Wandelen in de (vroege) herfst is vaak geweldig. Het is rustiger op de paden, de berghutten zijn meestal nog open en het weer is vaak stabieler dan in de zomer. De zon staat lager, waardoor het licht zachter is en de kleuren in de natuur nog mooier uitkomen. De eerste herfsttinten geven het landschap een warme gloed, terwijl de toppen soms al een vers laagje sneeuw krijgen. Maar hoe mooi het ook is: wandelen in de herfst vraagt net wat meer voorbereiding dan in de zomer. Hieronder lees je waar je op moet letten.
In de herfst kunnen de ochtenden flink koud zijn. Soms vriest het al in het dal, zeker als de lucht helder is. Op hoogte is het sowieso frisser, en in de schaduw blijft het vaak lang koud. Zorg dus voor warme kleding, ook als het overdag nog prima weer lijkt. Een goede laag kleding en een muts of buff kunnen het verschil maken. Denk ook aan handschoenen – die zijn echt geen overbodige luxe.
Omdat de zon minder kracht heeft en de dagen korter zijn, drogen paden langzamer op. Na regen of dauw kan het flink glad zijn, vooral op wortels, stenen of houten bruggetjes. Goede schoenen met voldoende grip zijn dus belangrijk. Wandelstokken kunnen je ook extra zekerheid geven, zeker bij afdalingen of glibberige passages.
In de herfst is het weer vaak stabieler dan in de zomer – je hebt minder kans op plotselinge onweersbuien. Maar als het omslaat, dan blijft het slechte weer vaak wat langer hangen. Het is dus slim om flexibel te plannen. Boek je reis wat later, als de weersvoorspellingen betrouwbaar zijn, of zorg voor een goed plan B als het tegenzit. Houd altijd het weerbericht in de gaten, ook op de dag zelf.
Vanaf oktober is het niet gek als er sneeuw valt in de bergen. Soms al eerder. Zelfs een dun laagje kan een wandelpad verraderlijk maken, zeker als je geen geschikte schoenen of ervaring hebt met winterse omstandigheden. Check daarom altijd of er recent sneeuw is gevallen en pas je plannen aan als dat zo is. Ga niet zomaar een route op die bedekt is met sneeuw – dat kan gevaarlijk zijn.
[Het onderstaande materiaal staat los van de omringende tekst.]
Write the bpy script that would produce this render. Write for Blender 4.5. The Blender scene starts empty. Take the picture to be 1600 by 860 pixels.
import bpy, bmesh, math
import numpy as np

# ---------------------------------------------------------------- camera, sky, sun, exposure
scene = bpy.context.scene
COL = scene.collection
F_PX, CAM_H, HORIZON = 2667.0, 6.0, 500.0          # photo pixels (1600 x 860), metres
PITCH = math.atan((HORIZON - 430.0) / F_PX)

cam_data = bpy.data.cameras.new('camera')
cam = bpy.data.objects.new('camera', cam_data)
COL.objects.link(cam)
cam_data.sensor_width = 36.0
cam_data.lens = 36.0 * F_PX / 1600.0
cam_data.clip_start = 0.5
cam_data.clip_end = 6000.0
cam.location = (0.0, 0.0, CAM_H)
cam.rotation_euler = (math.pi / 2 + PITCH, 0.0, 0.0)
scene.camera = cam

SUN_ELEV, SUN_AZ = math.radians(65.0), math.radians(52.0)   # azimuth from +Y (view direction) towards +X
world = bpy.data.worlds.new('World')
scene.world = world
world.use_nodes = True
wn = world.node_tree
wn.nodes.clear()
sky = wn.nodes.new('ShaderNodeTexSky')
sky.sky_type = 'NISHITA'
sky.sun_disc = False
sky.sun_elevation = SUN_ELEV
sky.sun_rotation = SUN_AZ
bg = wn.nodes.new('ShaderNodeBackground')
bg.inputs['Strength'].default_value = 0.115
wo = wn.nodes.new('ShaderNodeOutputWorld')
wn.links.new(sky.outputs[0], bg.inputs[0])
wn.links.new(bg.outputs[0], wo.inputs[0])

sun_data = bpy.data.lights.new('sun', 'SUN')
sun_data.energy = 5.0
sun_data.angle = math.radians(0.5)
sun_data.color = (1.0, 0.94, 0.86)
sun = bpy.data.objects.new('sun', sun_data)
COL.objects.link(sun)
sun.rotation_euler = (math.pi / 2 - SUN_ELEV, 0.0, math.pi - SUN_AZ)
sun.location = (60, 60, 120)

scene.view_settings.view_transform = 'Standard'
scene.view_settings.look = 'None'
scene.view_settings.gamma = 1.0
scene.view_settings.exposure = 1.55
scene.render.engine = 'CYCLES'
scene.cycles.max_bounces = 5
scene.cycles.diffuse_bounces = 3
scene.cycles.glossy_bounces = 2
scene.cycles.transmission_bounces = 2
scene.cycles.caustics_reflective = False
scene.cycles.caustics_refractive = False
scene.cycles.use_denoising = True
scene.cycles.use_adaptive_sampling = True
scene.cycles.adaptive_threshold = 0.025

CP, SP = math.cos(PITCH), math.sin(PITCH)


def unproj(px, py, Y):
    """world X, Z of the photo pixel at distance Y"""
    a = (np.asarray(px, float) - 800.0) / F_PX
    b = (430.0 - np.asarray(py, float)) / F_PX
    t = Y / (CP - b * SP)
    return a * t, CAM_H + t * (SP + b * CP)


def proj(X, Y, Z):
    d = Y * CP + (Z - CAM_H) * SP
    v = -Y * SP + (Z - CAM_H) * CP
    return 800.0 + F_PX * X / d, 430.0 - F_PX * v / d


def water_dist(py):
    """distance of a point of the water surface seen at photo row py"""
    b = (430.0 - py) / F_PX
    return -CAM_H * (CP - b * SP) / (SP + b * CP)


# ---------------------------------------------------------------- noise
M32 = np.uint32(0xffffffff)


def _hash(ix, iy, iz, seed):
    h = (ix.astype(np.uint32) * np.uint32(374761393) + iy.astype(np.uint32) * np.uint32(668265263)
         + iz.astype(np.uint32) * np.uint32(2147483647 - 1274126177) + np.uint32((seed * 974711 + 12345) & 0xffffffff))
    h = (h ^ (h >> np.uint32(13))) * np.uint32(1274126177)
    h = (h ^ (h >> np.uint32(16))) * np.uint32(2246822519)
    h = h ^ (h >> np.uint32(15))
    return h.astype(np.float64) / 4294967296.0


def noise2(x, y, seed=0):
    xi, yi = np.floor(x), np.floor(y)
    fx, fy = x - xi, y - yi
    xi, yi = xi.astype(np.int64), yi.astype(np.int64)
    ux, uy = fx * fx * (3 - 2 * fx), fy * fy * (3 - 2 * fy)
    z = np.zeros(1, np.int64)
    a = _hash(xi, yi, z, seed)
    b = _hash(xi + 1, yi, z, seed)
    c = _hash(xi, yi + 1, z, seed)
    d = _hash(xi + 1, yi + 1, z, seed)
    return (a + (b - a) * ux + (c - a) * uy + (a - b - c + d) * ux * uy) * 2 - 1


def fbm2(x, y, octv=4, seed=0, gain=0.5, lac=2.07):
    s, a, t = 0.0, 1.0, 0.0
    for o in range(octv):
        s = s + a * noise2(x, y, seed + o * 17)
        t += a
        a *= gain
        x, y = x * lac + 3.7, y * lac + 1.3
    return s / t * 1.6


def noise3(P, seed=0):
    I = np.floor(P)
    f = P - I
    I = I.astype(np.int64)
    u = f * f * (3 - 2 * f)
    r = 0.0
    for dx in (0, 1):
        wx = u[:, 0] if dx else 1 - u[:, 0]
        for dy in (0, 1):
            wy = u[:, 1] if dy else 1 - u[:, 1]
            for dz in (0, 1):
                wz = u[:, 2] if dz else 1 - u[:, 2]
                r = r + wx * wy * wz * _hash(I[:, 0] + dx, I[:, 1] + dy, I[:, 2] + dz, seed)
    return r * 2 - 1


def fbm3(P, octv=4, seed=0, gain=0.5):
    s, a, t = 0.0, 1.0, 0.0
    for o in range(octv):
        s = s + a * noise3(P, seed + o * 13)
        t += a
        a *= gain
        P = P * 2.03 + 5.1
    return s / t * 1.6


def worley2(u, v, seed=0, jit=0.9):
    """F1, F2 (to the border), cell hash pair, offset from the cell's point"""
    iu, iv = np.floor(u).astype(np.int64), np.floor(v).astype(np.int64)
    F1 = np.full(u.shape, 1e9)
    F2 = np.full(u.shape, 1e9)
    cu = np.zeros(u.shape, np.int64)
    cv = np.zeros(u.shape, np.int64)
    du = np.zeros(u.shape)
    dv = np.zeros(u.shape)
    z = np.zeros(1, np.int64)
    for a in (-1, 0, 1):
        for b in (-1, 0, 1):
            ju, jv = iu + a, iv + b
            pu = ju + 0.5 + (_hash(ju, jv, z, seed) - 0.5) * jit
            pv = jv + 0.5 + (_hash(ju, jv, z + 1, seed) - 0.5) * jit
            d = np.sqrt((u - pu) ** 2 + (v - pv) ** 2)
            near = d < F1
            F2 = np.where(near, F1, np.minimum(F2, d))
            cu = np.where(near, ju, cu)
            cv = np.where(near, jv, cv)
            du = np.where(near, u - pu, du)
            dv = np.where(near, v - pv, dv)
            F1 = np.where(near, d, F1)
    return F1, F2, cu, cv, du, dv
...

De dagen worden snel korter in de herfst. Waar je in juli tot na 21.00 uur nog daglicht hebt, is het in oktober vaak al om 18.30 uur donker. Voor langere wandelingen of alpiene tochten is dat een belangrijk aandachtspunt. Begin vroeg, kies tochten die passen binnen de beschikbare daglichturen, en neem altijd een hoofdlamp mee – ook als je denkt dat je die niet nodig hebt. Een klein oponthoud kan er al voor zorgen dat je in het donker komt te zitten.
In de herfst is het in veel berggebieden jachtseizoen. Dat betekent dat jagers actief zijn in bossen en op open hellingen, vaak 's ochtends vroeg of in de namiddag. In sommige regio’s worden wandelroutes tijdelijk afgesloten of omgeleid om de veiligheid te garanderen. Ook als er geen afsluiting is, is het goed om alert te zijn.